Theatrical Release Date:
UK, 2007
Director: Pat Higgins
Writer: Pat Higgins
Cast: Neil Andrews, James Fisher, Cy Henty, Rebecca Herod, Eleanor James, James Kavaz, Natalie Milner, Oli Wilkinson

DVD released: March 29th, 2010
Approximate running time: 76 Minutes
Aspect Ratio: 1.78:1 Anamorphic Widescreen
Rating: 15 (UK)
Sound: Dolby Digital Stereo English
Subtitles: N/A
DVD Release: Brain Damage Films / Fremantle Home Entertainment
Region Coding: Region 2 PAL (UK)
Retail Price: £3.99


Synopsis: A woman receives a cursed engagement ring from her fiancee.

The film opens with a narration which explains the origins of the cursed ring and the bride who it originally it belonged too. From there all the main players are properly introduce and given just enough back-story to flesh things out. From a pacing stand point things move along nicely from one moment to the next.

Even though the premise and the film’s title suggests that this is a horror film. Horror quickly fades into the background as this film is predominately a romantic comedy with a few mafia scenes throw in for good measure. Approaching this film as more a satire of horror films makes everything all the more enjoyable. The horror themed moments are by far the weakest parts of this film and the comedic moments is where this film is at its best.

The one area that surprised me the most was how engaging all the performances in this film where, especially Rebecca Herod who’s character Nicole is the latest bride to receive the cursed ring.

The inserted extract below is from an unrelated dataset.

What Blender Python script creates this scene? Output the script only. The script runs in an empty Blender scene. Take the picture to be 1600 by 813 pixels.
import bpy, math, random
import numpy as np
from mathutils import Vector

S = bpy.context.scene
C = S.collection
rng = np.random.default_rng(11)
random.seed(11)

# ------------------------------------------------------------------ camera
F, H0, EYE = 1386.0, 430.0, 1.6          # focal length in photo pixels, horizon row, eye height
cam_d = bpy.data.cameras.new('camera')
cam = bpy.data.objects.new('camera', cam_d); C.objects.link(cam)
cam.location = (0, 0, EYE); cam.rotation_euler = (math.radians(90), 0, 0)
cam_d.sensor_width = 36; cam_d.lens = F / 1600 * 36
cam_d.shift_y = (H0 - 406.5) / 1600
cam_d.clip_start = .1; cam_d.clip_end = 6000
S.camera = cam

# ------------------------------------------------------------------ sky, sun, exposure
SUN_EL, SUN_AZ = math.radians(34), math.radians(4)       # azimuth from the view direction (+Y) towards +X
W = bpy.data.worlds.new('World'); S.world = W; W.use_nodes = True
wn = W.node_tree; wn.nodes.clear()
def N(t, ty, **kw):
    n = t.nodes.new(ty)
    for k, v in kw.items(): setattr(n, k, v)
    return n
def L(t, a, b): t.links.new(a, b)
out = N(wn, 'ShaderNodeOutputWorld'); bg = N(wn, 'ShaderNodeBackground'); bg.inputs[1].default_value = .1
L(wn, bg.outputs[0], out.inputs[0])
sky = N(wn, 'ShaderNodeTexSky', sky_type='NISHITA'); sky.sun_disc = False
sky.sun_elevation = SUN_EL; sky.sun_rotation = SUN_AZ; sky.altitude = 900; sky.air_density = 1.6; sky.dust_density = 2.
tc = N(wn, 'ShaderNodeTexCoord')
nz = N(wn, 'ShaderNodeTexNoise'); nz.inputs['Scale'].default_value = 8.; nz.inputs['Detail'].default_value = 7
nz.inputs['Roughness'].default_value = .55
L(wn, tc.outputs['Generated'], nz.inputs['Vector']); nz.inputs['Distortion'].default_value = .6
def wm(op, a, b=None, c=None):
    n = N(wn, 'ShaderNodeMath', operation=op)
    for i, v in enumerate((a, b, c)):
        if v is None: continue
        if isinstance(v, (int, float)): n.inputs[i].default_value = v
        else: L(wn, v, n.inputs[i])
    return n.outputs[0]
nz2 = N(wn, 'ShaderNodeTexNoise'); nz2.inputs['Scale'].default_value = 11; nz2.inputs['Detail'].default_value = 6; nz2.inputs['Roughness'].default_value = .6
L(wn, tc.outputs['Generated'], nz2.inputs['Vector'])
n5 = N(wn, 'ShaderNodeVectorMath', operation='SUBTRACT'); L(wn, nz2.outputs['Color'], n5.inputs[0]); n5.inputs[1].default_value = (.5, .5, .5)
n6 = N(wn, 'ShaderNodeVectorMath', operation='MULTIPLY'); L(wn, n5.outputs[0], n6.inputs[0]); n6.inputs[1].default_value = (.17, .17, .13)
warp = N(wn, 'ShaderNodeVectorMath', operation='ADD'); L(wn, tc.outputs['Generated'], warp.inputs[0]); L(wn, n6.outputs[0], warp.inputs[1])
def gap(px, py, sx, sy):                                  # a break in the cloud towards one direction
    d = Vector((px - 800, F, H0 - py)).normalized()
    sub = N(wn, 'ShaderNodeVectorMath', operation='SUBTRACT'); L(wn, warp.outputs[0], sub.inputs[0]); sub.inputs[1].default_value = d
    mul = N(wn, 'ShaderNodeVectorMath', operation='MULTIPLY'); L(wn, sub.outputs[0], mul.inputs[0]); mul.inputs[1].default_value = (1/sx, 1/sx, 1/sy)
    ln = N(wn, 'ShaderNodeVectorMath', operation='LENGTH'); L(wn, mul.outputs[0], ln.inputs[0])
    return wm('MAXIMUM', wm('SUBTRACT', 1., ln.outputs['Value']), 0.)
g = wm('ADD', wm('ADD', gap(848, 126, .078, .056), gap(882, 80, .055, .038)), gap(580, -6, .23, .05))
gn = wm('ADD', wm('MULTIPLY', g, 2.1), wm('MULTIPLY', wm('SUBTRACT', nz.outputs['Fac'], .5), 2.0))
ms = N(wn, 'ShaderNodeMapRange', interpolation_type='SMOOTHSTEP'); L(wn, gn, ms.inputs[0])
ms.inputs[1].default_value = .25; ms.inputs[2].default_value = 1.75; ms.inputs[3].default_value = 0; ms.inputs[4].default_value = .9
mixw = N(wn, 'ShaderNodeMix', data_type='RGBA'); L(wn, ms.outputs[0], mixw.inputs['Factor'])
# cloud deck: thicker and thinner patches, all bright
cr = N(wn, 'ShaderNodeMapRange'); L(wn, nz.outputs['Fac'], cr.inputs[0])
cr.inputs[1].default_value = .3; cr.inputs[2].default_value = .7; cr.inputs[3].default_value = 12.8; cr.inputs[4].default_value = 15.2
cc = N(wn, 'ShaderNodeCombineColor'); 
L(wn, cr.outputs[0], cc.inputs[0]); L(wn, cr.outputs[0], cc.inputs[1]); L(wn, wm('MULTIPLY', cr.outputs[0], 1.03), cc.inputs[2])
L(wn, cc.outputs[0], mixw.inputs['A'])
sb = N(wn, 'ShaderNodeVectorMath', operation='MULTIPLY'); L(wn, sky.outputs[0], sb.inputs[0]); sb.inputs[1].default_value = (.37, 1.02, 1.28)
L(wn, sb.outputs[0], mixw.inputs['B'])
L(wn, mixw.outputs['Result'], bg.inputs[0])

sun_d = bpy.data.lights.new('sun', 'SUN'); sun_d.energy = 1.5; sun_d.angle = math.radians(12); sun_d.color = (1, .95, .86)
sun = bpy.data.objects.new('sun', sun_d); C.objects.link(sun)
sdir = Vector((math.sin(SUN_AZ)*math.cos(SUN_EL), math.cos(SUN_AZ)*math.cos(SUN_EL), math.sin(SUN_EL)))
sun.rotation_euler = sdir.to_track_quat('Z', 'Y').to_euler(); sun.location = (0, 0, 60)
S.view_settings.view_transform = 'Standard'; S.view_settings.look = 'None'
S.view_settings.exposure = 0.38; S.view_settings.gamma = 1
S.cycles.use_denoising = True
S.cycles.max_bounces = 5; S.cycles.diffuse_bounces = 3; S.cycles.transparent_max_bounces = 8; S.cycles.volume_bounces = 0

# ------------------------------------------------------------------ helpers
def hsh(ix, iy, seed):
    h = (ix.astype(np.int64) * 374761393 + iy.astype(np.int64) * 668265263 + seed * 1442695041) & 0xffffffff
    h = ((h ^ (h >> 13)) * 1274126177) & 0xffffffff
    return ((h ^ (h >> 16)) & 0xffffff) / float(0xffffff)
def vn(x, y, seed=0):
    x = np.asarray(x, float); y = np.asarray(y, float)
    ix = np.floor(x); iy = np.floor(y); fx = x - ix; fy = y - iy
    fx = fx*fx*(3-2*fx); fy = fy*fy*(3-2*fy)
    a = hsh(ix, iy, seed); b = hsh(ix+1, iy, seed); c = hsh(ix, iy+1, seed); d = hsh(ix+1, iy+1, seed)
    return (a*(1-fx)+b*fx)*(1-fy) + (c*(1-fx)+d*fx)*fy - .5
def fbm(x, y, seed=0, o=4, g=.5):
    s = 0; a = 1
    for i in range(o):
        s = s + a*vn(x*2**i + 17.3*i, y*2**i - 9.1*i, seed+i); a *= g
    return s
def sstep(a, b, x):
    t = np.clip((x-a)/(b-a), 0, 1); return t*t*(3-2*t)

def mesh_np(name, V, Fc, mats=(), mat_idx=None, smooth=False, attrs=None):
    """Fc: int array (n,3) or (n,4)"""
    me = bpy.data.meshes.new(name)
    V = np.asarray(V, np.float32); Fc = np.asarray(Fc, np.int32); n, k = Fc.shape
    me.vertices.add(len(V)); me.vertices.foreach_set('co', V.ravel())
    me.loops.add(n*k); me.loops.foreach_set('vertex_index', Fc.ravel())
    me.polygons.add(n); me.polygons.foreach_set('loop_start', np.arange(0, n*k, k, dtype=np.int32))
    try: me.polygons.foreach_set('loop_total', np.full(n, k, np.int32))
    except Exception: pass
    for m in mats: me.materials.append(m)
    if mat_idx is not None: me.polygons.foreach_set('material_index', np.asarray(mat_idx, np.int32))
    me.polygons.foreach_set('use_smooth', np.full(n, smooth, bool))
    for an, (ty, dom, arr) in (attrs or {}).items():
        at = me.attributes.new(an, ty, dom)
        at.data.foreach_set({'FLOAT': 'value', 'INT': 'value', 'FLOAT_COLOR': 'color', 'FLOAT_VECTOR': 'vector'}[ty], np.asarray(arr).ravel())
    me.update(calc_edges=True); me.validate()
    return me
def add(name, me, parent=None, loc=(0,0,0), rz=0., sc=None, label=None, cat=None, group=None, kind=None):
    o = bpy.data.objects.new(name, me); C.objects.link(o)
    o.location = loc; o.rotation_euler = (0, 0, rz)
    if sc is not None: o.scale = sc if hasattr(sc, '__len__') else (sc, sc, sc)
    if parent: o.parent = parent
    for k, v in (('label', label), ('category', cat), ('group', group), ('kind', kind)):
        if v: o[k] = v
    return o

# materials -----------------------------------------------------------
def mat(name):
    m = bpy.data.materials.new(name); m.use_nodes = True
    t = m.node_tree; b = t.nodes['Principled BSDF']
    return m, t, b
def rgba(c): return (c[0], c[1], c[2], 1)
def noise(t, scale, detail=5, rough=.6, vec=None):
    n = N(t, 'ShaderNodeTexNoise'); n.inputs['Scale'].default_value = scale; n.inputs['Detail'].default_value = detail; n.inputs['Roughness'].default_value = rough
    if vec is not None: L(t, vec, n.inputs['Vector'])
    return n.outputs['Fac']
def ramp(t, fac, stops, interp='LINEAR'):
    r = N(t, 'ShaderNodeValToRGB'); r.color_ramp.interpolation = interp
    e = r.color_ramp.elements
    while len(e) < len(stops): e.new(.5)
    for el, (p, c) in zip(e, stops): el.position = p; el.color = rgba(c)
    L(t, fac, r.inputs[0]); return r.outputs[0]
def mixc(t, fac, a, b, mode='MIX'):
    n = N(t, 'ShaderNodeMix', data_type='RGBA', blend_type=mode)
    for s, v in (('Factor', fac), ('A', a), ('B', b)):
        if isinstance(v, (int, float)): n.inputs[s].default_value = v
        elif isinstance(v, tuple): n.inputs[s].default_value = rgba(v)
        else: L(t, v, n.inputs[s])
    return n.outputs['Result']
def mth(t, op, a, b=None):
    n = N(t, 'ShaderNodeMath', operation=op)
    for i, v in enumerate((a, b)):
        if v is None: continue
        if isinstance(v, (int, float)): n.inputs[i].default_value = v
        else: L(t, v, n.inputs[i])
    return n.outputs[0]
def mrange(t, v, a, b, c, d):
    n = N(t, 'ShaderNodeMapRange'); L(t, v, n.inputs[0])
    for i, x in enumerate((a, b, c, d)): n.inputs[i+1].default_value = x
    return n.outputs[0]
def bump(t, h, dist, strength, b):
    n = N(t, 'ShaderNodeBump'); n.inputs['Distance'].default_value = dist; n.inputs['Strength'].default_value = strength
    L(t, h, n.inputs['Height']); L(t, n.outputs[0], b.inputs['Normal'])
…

Another performance of note is Cy Henty in the role of Sinclair an eccentric expert in the supernatural who makes sexual advances towards his cousin. Overall Hellbride is a fun film that works as well as it does because of its tongue and cheek approach to the story at hand.

The DVD:

Hellbride is presented in an anamorphic widescreen that preserves the film’s original aspect ratio. The interlaced transfer is suffers from ghosting / blurring of the image. Colors and flesh tones fare well. Details at times look too soft.

This release comes with one audio option a Dolby Digital stereo mix in English. The audio fares much better than the transfer as everything sounds clear and balanced throughout.

Extras for this release include a trailer for the film (1 minute – 4:3 Full Frame), a blooper reel (2 minutes 15 seconds – letterboxed widescreen), deleted / alternate scenes (3 minutes 7 seconds – 4:3 Full Frame), a behind the scenes segment (9 minutes 28 seconds – 4:3 Full Frame), with comments from writer / director Pat Higgins and an audio commentary with Pat Higgins and director of photography Alan Ronald. The behind the scenes segment and audio commentary do a good job covering the various aspects of this production. Overall the abundance of extras and more than affordable price hell soften the blow of the mediocre transfer.